## WORK INSTRUCTIONS
Every line of the material below should be repeated exactly.
--- start of DATASET EXCERPT ---
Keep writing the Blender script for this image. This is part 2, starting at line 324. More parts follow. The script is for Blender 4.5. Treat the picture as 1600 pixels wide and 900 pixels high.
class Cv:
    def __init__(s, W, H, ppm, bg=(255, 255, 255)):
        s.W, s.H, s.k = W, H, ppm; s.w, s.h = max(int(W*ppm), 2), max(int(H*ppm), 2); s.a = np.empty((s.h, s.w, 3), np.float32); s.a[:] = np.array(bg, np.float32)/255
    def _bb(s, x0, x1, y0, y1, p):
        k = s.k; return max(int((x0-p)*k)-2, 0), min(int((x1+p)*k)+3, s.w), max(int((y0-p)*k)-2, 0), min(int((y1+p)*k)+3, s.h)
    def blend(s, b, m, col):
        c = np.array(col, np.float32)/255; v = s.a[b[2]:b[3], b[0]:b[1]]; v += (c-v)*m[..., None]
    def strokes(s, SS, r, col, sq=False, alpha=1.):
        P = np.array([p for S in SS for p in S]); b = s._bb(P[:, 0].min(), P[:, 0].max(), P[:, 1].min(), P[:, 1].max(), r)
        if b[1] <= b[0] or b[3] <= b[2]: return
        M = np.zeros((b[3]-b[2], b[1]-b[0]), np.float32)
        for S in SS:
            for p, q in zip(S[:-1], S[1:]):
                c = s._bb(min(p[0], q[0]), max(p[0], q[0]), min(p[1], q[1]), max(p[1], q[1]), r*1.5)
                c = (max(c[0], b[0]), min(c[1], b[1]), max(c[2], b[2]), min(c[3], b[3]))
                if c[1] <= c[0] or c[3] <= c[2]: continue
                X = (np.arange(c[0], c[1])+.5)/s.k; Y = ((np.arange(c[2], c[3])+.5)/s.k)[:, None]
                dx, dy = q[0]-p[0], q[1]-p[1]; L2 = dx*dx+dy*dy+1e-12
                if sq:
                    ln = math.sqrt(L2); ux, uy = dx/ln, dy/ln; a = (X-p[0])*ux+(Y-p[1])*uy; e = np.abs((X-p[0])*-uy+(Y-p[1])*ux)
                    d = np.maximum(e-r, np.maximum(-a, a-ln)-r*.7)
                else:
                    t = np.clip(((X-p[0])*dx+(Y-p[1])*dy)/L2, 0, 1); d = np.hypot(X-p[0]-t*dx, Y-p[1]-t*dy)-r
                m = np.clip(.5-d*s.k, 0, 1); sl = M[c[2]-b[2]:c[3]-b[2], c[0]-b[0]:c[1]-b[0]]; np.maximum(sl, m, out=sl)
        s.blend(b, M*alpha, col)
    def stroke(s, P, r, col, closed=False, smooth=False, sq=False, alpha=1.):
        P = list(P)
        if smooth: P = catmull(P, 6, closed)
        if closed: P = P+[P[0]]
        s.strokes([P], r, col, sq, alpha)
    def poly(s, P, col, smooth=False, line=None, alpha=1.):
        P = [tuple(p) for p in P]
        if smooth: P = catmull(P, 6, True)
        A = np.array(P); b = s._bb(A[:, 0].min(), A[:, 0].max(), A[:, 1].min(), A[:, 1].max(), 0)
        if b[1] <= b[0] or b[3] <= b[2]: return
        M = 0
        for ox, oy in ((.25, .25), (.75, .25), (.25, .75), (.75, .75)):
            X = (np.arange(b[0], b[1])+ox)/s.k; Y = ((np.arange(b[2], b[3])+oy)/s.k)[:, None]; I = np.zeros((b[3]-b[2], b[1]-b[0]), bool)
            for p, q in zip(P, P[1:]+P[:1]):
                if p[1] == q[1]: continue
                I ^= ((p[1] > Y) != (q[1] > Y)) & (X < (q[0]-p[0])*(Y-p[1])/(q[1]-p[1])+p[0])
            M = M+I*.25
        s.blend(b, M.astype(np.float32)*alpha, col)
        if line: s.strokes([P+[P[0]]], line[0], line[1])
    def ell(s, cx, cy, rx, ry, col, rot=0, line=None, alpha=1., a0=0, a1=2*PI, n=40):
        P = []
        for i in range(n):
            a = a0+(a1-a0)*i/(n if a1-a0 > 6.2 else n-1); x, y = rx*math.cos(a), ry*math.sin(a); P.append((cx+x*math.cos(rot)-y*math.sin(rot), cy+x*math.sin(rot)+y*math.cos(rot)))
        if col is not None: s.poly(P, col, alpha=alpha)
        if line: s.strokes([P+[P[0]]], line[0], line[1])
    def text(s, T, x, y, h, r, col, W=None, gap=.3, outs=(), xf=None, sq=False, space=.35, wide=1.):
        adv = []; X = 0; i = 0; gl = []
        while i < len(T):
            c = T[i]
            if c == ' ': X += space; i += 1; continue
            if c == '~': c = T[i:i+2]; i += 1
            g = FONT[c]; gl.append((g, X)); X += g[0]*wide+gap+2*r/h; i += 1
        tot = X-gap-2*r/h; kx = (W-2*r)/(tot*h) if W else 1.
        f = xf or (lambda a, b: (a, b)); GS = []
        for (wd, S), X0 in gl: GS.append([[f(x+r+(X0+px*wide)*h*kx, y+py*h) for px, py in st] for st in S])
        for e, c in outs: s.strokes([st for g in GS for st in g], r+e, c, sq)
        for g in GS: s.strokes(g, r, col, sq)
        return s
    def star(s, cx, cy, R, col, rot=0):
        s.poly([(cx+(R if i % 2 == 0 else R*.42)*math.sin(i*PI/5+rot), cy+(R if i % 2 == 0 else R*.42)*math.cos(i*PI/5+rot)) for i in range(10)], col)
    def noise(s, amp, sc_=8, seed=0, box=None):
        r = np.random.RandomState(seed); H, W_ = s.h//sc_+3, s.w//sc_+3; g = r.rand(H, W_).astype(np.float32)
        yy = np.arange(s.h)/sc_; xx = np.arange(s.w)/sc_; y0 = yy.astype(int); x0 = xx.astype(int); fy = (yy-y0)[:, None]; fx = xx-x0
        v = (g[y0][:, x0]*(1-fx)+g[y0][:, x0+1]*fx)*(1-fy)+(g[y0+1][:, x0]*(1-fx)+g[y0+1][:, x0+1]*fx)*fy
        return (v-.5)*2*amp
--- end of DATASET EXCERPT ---
## OUTPUT FOR THIS EXERCISE
Keep writing the Blender script for this image. This is part 2, starting at line 324. More parts follow. The script is for Blender 4.5. Treat the picture as 1600 pixels wide and 900 pixels high.
class Cv:
    def __init__(s, W, H, ppm, bg=(255, 255, 255)):
        s.W, s.H, s.k = W, H, ppm; s.w, s.h = max(int(W*ppm), 2), max(int(H*ppm), 2); s.a = np.empty((s.h, s.w, 3), np.float32); s.a[:] = np.array(bg, np.float32)/255
    def _bb(s, x0, x1, y0, y1, p):
        k = s.k; return max(int((x0-p)*k)-2, 0), min(int((x1+p)*k)+3, s.w), max(int((y0-p)*k)-2, 0), min(int((y1+p)*k)+3, s.h)
    def blend(s, b, m, col):
        c = np.array(col, np.float32)/255; v = s.a[b[2]:b[3], b[0]:b[1]]; v += (c-v)*m[..., None]
    def strokes(s, SS, r, col, sq=False, alpha=1.):
        P = np.array([p for S in SS for p in S]); b = s._bb(P[:, 0].min(), P[:, 0].max(), P[:, 1].min(), P[:, 1].max(), r)
        if b[1] <= b[0] or b[3] <= b[2]: return
        M = np.zeros((b[3]-b[2], b[1]-b[0]), np.float32)
        for S in SS:
            for p, q in zip(S[:-1], S[1:]):
                c = s._bb(min(p[0], q[0]), max(p[0], q[0]), min(p[1], q[1]), max(p[1], q[1]), r*1.5)
                c = (max(c[0], b[0]), min(c[1], b[1]), max(c[2], b[2]), min(c[3], b[3]))
                if c[1] <= c[0] or c[3] <= c[2]: continue
                X = (np.arange(c[0], c[1])+.5)/s.k; Y = ((np.arange(c[2], c[3])+.5)/s.k)[:, None]
                dx, dy = q[0]-p[0], q[1]-p[1]; L2 = dx*dx+dy*dy+1e-12
                if sq:
                    ln = math.sqrt(L2); ux, uy = dx/ln, dy/ln; a = (X-p[0])*ux+(Y-p[1])*uy; e = np.abs((X-p[0])*-uy+(Y-p[1])*ux)
                    d = np.maximum(e-r, np.maximum(-a, a-ln)-r*.7)
                else:
                    t = np.clip(((X-p[0])*dx+(Y-p[1])*dy)/L2, 0, 1); d = np.hypot(X-p[0]-t*dx, Y-p[1]-t*dy)-r
                m = np.clip(.5-d*s.k, 0, 1); sl = M[c[2]-b[2]:c[3]-b[2], c[0]-b[0]:c[1]-b[0]]; np.maximum(sl, m, out=sl)
        s.blend(b, M*alpha, col)
    def stroke(s, P, r, col, closed=False, smooth=False, sq=False, alpha=1.):
        P = list(P)
        if smooth: P = catmull(P, 6, closed)
        if closed: P = P+[P[0]]
        s.strokes([P], r, col, sq, alpha)
    def poly(s, P, col, smooth=False, line=None, alpha=1.):
        P = [tuple(p) for p in P]
        if smooth: P = catmull(P, 6, True)
        A = np.array(P); b = s._bb(A[:, 0].min(), A[:, 0].max(), A[:, 1].min(), A[:, 1].max(), 0)
        if b[1] <= b[0] or b[3] <= b[2]: return
        M = 0
        for ox, oy in ((.25, .25), (.75, .25), (.25, .75), (.75, .75)):
            X = (np.arange(b[0], b[1])+ox)/s.k; Y = ((np.arange(b[2], b[3])+oy)/s.k)[:, None]; I = np.zeros((b[3]-b[2], b[1]-b[0]), bool)
            for p, q in zip(P, P[1:]+P[:1]):
                if p[1] == q[1]: continue
                I ^= ((p[1] > Y) != (q[1] > Y)) & (X < (q[0]-p[0])*(Y-p[1])/(q[1]-p[1])+p[0])
            M = M+I*.25
        s.blend(b, M.astype(np.float32)*alpha, col)
        if line: s.strokes([P+[P[0]]], line[0], line[1])
    def ell(s, cx, cy, rx, ry, col, rot=0, line=None, alpha=1., a0=0, a1=2*PI, n=40):
        P = []
        for i in range(n):
            a = a0+(a1-a0)*i/(n if a1-a0 > 6.2 else n-1); x, y = rx*math.cos(a), ry*math.sin(a); P.append((cx+x*math.cos(rot)-y*math.sin(rot), cy+x*math.sin(rot)+y*math.cos(rot)))
        if col is not None: s.poly(P, col, alpha=alpha)
        if line: s.strokes([P+[P[0]]], line[0], line[1])
    def text(s, T, x, y, h, r, col, W=None, gap=.3, outs=(), xf=None, sq=False, space=.35, wide=1.):
        adv = []; X = 0; i = 0; gl = []
        while i < len(T):
            c = T[i]
            if c == ' ': X += space; i += 1; continue
            if c == '~': c = T[i:i+2]; i += 1
            g = FONT[c]; gl.append((g, X)); X += g[0]*wide+gap+2*r/h; i += 1
        tot = X-gap-2*r/h; kx = (W-2*r)/(tot*h) if W else 1.
        f = xf or (lambda a, b: (a, b)); GS = []
        for (wd, S), X0 in gl: GS.append([[f(x+r+(X0+px*wide)*h*kx, y+py*h) for px, py in st] for st in S])
        for e, c in outs: s.strokes([st for g in GS for st in g], r+e, c, sq)
        for g in GS: s.strokes(g, r, col, sq)
        return s
    def star(s, cx, cy, R, col, rot=0):
        s.poly([(cx+(R if i % 2 == 0 else R*.42)*math.sin(i*PI/5+rot), cy+(R if i % 2 == 0 else R*.42)*math.cos(i*PI/5+rot)) for i in range(10)], col)
    def noise(s, amp, sc_=8, seed=0, box=None):
        r = np.random.RandomState(seed); H, W_ = s.h//sc_+3, s.w//sc_+3; g = r.rand(H, W_).astype(np.float32)
        yy = np.arange(s.h)/sc_; xx = np.arange(s.w)/sc_; y0 = yy.astype(int); x0 = xx.astype(int); fy = (yy-y0)[:, None]; fx = xx-x0
        v = (g[y0][:, x0]*(1-fx)+g[y0][:, x0+1]*fx)*(1-fy)+(g[y0+1][:, x0]*(1-fx)+g[y0+1][:, x0+1]*fx)*fy
        return (v-.5)*2*amp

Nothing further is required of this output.